▸ **GIVEN TASK**
Leaving out the pictures, please retype each record exactly.

┄┄┄┄┄┄

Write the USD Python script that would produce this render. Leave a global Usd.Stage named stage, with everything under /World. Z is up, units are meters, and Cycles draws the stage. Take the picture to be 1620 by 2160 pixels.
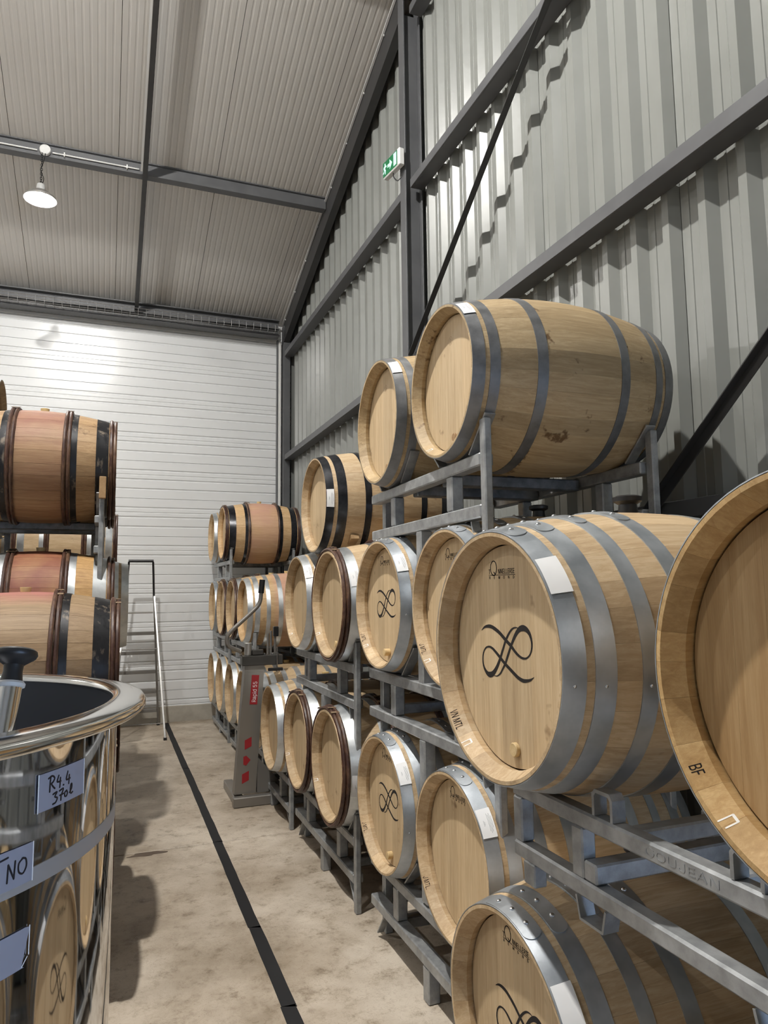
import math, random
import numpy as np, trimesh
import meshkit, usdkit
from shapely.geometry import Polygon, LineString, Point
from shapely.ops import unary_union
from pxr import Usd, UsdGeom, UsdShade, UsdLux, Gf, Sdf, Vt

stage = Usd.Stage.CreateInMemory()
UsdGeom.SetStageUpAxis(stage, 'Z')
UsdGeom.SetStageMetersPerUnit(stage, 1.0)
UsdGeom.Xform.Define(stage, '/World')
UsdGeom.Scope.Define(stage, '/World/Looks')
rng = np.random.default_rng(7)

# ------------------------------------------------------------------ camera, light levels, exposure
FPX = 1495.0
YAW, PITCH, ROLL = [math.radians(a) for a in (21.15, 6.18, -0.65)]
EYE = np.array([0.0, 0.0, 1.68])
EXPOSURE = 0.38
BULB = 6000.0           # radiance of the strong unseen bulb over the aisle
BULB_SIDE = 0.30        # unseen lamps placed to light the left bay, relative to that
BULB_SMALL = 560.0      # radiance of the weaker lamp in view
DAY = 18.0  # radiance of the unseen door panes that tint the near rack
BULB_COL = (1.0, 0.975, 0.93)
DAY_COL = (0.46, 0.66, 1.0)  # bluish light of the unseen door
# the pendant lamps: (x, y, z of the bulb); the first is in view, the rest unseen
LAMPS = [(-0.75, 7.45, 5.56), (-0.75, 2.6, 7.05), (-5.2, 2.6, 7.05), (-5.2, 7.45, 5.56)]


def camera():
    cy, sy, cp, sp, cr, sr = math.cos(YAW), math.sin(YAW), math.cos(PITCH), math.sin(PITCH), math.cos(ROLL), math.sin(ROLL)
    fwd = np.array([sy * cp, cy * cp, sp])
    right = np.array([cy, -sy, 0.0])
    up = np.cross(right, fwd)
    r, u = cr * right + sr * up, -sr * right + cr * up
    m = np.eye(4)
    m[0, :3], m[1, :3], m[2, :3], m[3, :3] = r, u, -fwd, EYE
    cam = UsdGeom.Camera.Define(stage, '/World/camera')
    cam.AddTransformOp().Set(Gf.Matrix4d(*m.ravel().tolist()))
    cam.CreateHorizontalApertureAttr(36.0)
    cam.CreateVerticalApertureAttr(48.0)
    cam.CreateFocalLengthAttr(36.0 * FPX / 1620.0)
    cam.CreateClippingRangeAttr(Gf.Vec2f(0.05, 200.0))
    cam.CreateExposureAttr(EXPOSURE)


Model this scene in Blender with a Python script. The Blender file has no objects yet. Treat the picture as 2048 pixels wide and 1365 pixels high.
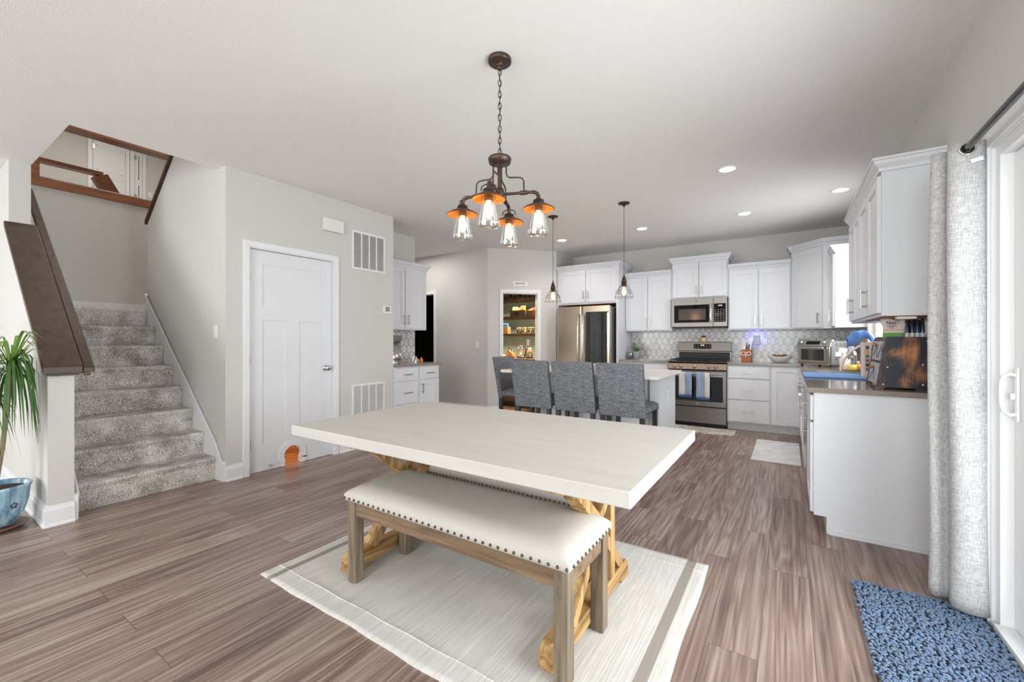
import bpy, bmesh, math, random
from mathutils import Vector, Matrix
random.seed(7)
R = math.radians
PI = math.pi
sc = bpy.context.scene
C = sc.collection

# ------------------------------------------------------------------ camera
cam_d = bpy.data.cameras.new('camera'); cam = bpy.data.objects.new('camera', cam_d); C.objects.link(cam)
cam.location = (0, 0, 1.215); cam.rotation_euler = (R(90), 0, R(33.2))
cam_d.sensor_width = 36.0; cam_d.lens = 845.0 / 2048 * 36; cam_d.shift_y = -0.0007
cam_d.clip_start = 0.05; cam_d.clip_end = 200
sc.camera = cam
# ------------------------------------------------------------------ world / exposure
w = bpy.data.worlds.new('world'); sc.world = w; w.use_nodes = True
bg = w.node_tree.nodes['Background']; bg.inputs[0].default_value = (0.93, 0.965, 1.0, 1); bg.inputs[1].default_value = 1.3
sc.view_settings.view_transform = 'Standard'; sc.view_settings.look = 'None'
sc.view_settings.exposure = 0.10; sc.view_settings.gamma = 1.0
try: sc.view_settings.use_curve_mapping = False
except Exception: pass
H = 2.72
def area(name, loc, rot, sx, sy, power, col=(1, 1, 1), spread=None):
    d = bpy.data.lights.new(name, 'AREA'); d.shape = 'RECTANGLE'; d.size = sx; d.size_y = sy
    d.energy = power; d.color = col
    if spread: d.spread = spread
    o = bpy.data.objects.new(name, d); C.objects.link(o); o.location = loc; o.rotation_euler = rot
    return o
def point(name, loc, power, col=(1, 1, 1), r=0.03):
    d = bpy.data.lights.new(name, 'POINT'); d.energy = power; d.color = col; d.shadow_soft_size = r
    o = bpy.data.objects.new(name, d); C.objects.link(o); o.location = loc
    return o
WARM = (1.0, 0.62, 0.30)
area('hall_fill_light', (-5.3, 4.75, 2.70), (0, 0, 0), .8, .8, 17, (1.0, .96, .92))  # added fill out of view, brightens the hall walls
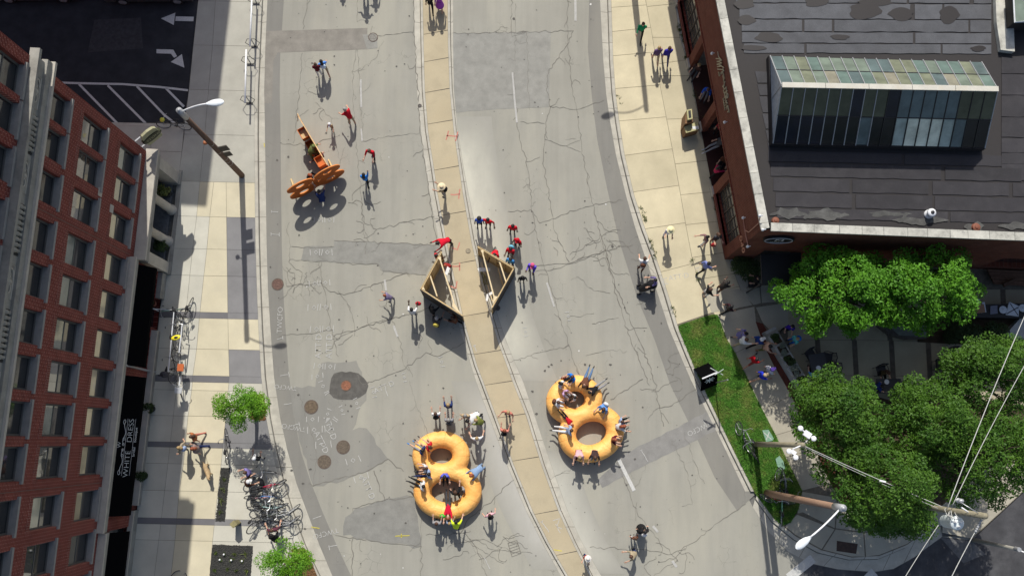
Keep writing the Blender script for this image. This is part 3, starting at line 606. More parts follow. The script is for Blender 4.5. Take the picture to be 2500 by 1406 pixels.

┄┄┄┄┄┄

▸ **RESULT BELOW**
Write the USD Python script that would produce this render. Leave a global Usd.Stage named stage, with everything under /World. Z is up, units are meters, and Cycles draws the stage. Take the picture to be 1620 by 2160 pixels.
import math, random
import numpy as np, trimesh
import meshkit, usdkit
from shapely.geometry import Polygon, LineString, Point
from shapely.ops import unary_union
from pxr import Usd, UsdGeom, UsdShade, UsdLux, Gf, Sdf, Vt

stage = Usd.Stage.CreateInMemory()
UsdGeom.SetStageUpAxis(stage, 'Z')
UsdGeom.SetStageMetersPerUnit(stage, 1.0)
UsdGeom.Xform.Define(stage, '/World')
UsdGeom.Scope.Define(stage, '/World/Looks')
rng = np.random.default_rng(7)

# ------------------------------------------------------------------ camera, light levels, exposure
FPX = 1495.0
YAW, PITCH, ROLL = [math.radians(a) for a in (21.15, 6.18, -0.65)]
EYE = np.array([0.0, 0.0, 1.68])
EXPOSURE = 0.38
BULB = 6000.0           # radiance of the strong unseen bulb over the aisle
BULB_SIDE = 0.30        # unseen lamps placed to light the left bay, relative to that
BULB_SMALL = 560.0      # radiance of the weaker lamp in view
DAY = 18.0  # radiance of the unseen door panes that tint the near rack
BULB_COL = (1.0, 0.975, 0.93)
DAY_COL = (0.46, 0.66, 1.0)  # bluish light of the unseen door
# the pendant lamps: (x, y, z of the bulb); the first is in view, the rest unseen
LAMPS = [(-0.75, 7.45, 5.56), (-0.75, 2.6, 7.05), (-5.2, 2.6, 7.05), (-5.2, 7.45, 5.56)]


def camera():
    cy, sy, cp, sp, cr, sr = math.cos(YAW), math.sin(YAW), math.cos(PITCH), math.sin(PITCH), math.cos(ROLL), math.sin(ROLL)
    fwd = np.array([sy * cp, cy * cp, sp])
    right = np.array([cy, -sy, 0.0])
    up = np.cross(right, fwd)
    r, u = cr * right + sr * up, -sr * right + cr * up
    m = np.eye(4)
    m[0, :3], m[1, :3], m[2, :3], m[3, :3] = r, u, -fwd, EYE
    cam = UsdGeom.Camera.Define(stage, '/World/camera')
    cam.AddTransformOp().Set(Gf.Matrix4d(*m.ravel().tolist()))
    cam.CreateHorizontalApertureAttr(36.0)
    cam.CreateVerticalApertureAttr(48.0)
    cam.CreateFocalLengthAttr(36.0 * FPX / 1620.0)
    cam.CreateClippingRangeAttr(Gf.Vec2f(0.05, 200.0))
    cam.CreateExposureAttr(EXPOSURE)


Model this scene in Blender with a Python script. The Blender file has no objects yet. Treat the picture as 2048 pixels wide and 1365 pixels high.
import bpy, bmesh, math, random
from mathutils import Vector, Matrix
random.seed(7)
R = math.radians
PI = math.pi
sc = bpy.context.scene
C = sc.collection

# ------------------------------------------------------------------ camera
cam_d = bpy.data.cameras.new('camera'); cam = bpy.data.objects.new('camera', cam_d); C.objects.link(cam)
cam.location = (0, 0, 1.215); cam.rotation_euler = (R(90), 0, R(33.2))
cam_d.sensor_width = 36.0; cam_d.lens = 845.0 / 2048 * 36; cam_d.shift_y = -0.0007
cam_d.clip_start = 0.05; cam_d.clip_end = 200
sc.camera = cam
# ------------------------------------------------------------------ world / exposure
w = bpy.data.worlds.new('world'); sc.world = w; w.use_nodes = True
bg = w.node_tree.nodes['Background']; bg.inputs[0].default_value = (0.93, 0.965, 1.0, 1); bg.inputs[1].default_value = 1.3
sc.view_settings.view_transform = 'Standard'; sc.view_settings.look = 'None'
sc.view_settings.exposure = 0.10; sc.view_settings.gamma = 1.0
try: sc.view_settings.use_curve_mapping = False
except Exception: pass
H = 2.72
def area(name, loc, rot, sx, sy, power, col=(1, 1, 1), spread=None):
    d = bpy.data.lights.new(name, 'AREA'); d.shape = 'RECTANGLE'; d.size = sx; d.size_y = sy
    d.energy = power; d.color = col
    if spread: d.spread = spread
    o = bpy.data.objects.new(name, d); C.objects.link(o); o.location = loc; o.rotation_euler = rot
    return o
def point(name, loc, power, col=(1, 1, 1), r=0.03):
    d = bpy.data.lights.new(name, 'POINT'); d.energy = power; d.color = col; d.shadow_soft_size = r
    o = bpy.data.objects.new(name, d); C.objects.link(o); o.location = loc
    return o
WARM = (1.0, 0.62, 0.30)
area('hall_fill_light', (-5.3, 4.75, 2.70), (0, 0, 0), .8, .8, 17, (1.0, .96, .92))  # added fill out of view, brightens the hall walls
Keep writing the Blender script for this image. This is part 3, starting at line 606. More parts follow. The script is for Blender 4.5. Take the picture to be 2500 by 1406 pixels.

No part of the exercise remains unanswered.